Kureishi’s world-weary monotone couldn’t help but animate itself when reading from this comic masterpiece. He even said the word ‘erection’ in public, surely a first for the festival; judging from the paralysed audience reaction, one hopes not the last.
Egged on by the moderator, Kureishi then rehashed his biography, another wasted precious five minutes with the writer. After all, we could have read on the internet about his early days at the Royal Court Theatre and his time writing films for Channel 4 because he was “the only black or Asian writer they’d heard of.”
Familiar themes came up, such as the ‘reverse-colonialism’ of immigration in Britain, and angry reaction to his novels and films by Pakistanis who thought he shouldn’t be portraying the country or city in a bad light.

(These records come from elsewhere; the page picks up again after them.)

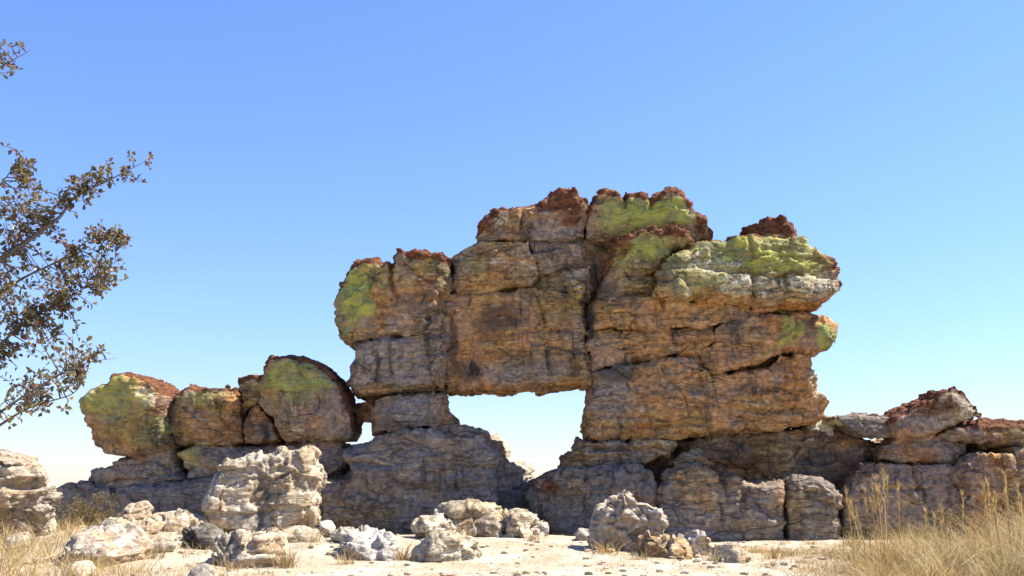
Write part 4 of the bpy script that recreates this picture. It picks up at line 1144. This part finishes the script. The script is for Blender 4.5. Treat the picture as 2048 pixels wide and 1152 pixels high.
# tufts one can count
TUFTS = [  # px, Y, height, blades, spread, label
    (812, 12.55, 0.27, 130, 0.20, 'spiky dry tuft between the grey pitted and furrowed boulders'),
    (705, 12.05, 0.17, 100, 0.18, 'low straw tuft in front of the grey pitted boulder'),
    (925, 14.5, 0.30, 90, 0.20, 'thin straw tuft before the heap below the window'),
    (590, 11.6, 0.34, 150, 0.24, 'golden tuft right of the angular pale boulder'),
    (630, 13.5, 0.24, 150, 0.34, 'wide straw tuft at right foot of the upright boulder'),
    (440, 13.9, 0.26, 110, 0.2, 'straw tuft at the left foot of the upright boulder'),
    (480, 11.2, 0.18, 90, 0.3, 'low brown tuft in front of the angular pale boulder'),
    (1062, 14.6, 0.16, 90, 0.2, 'small tuft at the right end of the rubble heap'),
    (1205, 12.8, 0.20, 120, 0.3, 'dark tuft at the foot of the tall angular boulder'),
    (1270, 12.3, 0.16, 90, 0.22, 'straw tuft left of the squat brown boulder'),
    (1412, 12.2, 0.22, 90, 0.18, 'upright tuft between cream boulder and yellowish stone'),
    (1530, 12.6, 0.24, 130, 0.3, 'isolated tuft at the left margin of the tall grass'),
    (200, 11.1, 0.26, 150, 0.3, 'brown tuft in front of the broad smooth boulder'),
    (330, 11.9, 0.26, 90, 0.2, 'pale tuft right of the broad smooth boulder'),
    (20, 10.6, 0.36, 160, 0.3, 'yellow tuft in the lower left corner'),
    (985, 15.0, 0.3, 30, 0.08, 'sparse upright stems on the heap below the window'),
]
for px, Y, h, nb, sp, lab in TUFTS:
    s = Soup()
    x = (px - 1024) / F_PX * Y
    z = gz(x, Y)
    add_clump(s, x, Y, z, h * 1.15, int(nb * 0.7), sp, 0.0095, 0.7, 0.9)
    tag(s.build('grass_tuft', STRAW_M, None, (x, Y, z)), lab, 'grass tuft', 'dry grass tufts by the boulders')

PLUMES = [  # list of (px, top py, Y, lean) and label
    ([(1692, 978, 11.2, -0.05), (1700, 1000, 11.3, -0.12), (1728, 975, 11.4, -0.04), (1712, 1020, 11.1, -0.1)], 'thin plumed stems left of the tallest grass plume'),
    ([(1766, 938, 11.0, 0.02), (1752, 952, 11.1, -0.03), (1745, 965, 11.0, -0.05), (1758, 975, 10.9, -0.02), (1774, 955, 11.1, 0.06), (1742, 1000, 11.1, -0.05), (1796, 968, 11.2, 0.03)], 'tallest golden grass plumes before the right ledge'),
    ([(1965, 968, 10.6, -0.04), (1975, 960, 10.7, 0.02), (1990, 985, 10.5, 0.03), (2008, 945, 10.6, 0.0), (2012, 962, 10.8, 0.03), (2035, 970, 10.6, 0.05), (2042, 990, 10.5, 0.08), (1985, 1000, 10.3, -0.05)], 'dense golden grass plumes at the right edge'),
    ([(1925, 985, 11.4, 0.06), (1880, 1010, 11.5, -0.06), (1850, 1020, 11.2, 0.03), (1900, 1020, 11.3, 0.05), (1868, 1030, 11.0, 0.02)], 'short plumed stems between the tall plumes and right edge'),
]
for lst, lab in PLUMES:
    s = Soup()
    x0 = None
    for px, py, Y, ln in lst:
        t = P(px, py, Y)
        x = t[0] - ln
        z = gz(x, Y)
        if x0 is None:
            x0 = (x, Y, z)
        add_plume(s, x, Y, z, t[2] - z, (ln, 0))
        add_clump(s, x, Y, z, 0.45, 22, 0.15, 0.006, 0.4)
    tag(s.build('grass_clump', STRAW_M, None, x0), lab, 'grass clump', 'plumed grass clumps')

# dry shrub at left
s = Soup()
Y = 14.6
x0 = (190 - 1024) / F_PX * Y
sb = np.array((x0, Y, gz(x0, Y)))
for k in range(46):
    a = rng.random() * math.tau
    top = P(190 + rng.normal() * 34, 1020 + rng.normal() * 20, Y + rng.normal() * 0.18)
    pp = catmull([sb + (rng.normal() * 0.16, rng.normal() * 0.1, -0.05), (sb + top) / 2 + rng.normal(size=3) * 0.04, top], 4)
    s.tube(pp, np.linspace(0.006, 0.0025, len(pp)), (0.17, 0.13, 0.08), 4)
    for q in pp[3:]:
        for _ in range(9):
            c = q + rng.normal(size=3) * 0.035
            s.leaf(c, rng.normal(size=3) + (0, 0, 0.6), rng.normal(size=3), 0.04, 0.014, tuple(np.array((0.26, 0.19, 0.085)) * (0.5 + 0.8 * rng.random())))
tag(s.build('dry_shrub', STRAW_M, None, sb), 'twiggy brown shrub growing before the left end of the ledge', 'shrub')
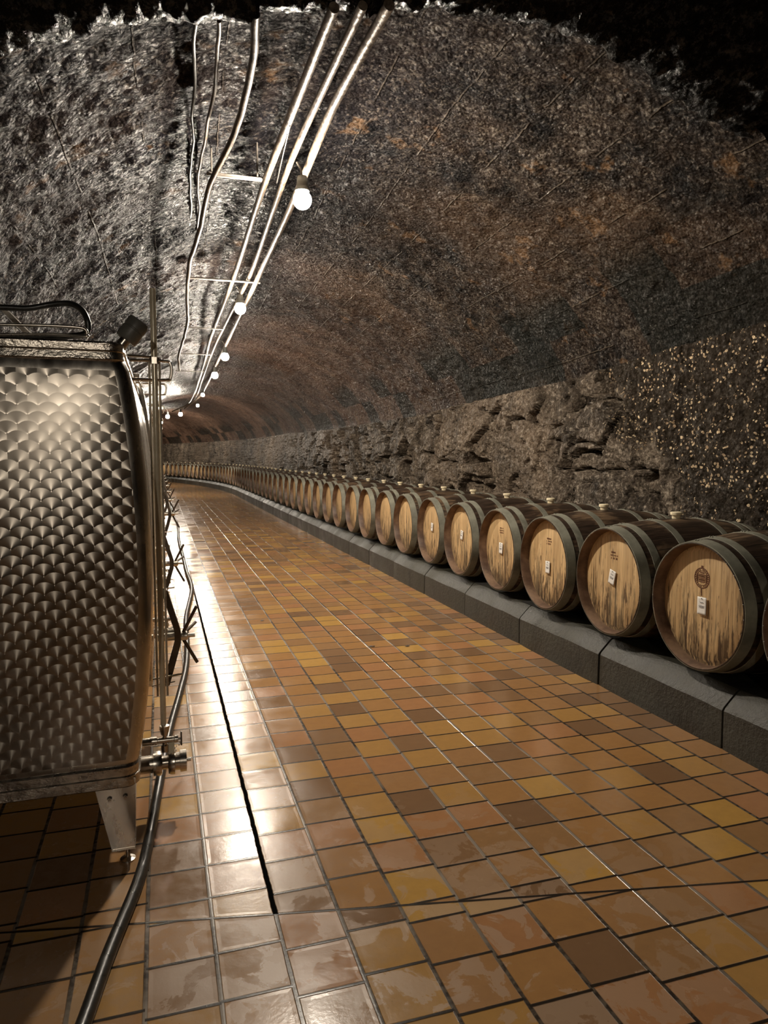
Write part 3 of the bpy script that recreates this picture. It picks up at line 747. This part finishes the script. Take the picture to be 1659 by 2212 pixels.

His response to this was tinged with moments of hyper-ironic naughtiness: Kureishi told a story about a Pakistani telling him – with a straight face – that there were no homosexuals in Pakistan. Not a single one? No, not a single one. Kureishi’s response: “Having been fondled all over South Asia, I’ve had a different experience.”
In fact, it was with these ventures into sexuality and transgression that the talk perked up. It is very much Kureishi’s area, these ‘hush-hush themes’ as one audience member put it. This is when one felt profoundly grateful to have Kureishi here, in our city, to talk about the most urgent questions on how to live, how to write, how to love.
Love of work was also spoken about. For Kureishi, talk of artists being ‘disciplined’ was missing the point: the successful ones work hard because there is nothing they would rather do, even if writing is ‘very difficult’.
There was also a defiant defence of the novel, this art in which you use “all the stuff that’s in your head” to form a “democratic mind – which might be what a novel is.”
Earlier, Kureishi had relayed a conversation from that trip in the 1980s. “We’re Pakistanis,” an uncle had told him, “but you’ll only ever be a Paki.” The truth is that Hanif Kureishi is a Londoner, 100 per cent. He doesn’t much like Karachi, and Karachi, to its loss, doesn’t seem to much like him.
Published in The Express Tribune, February 12th, 2012.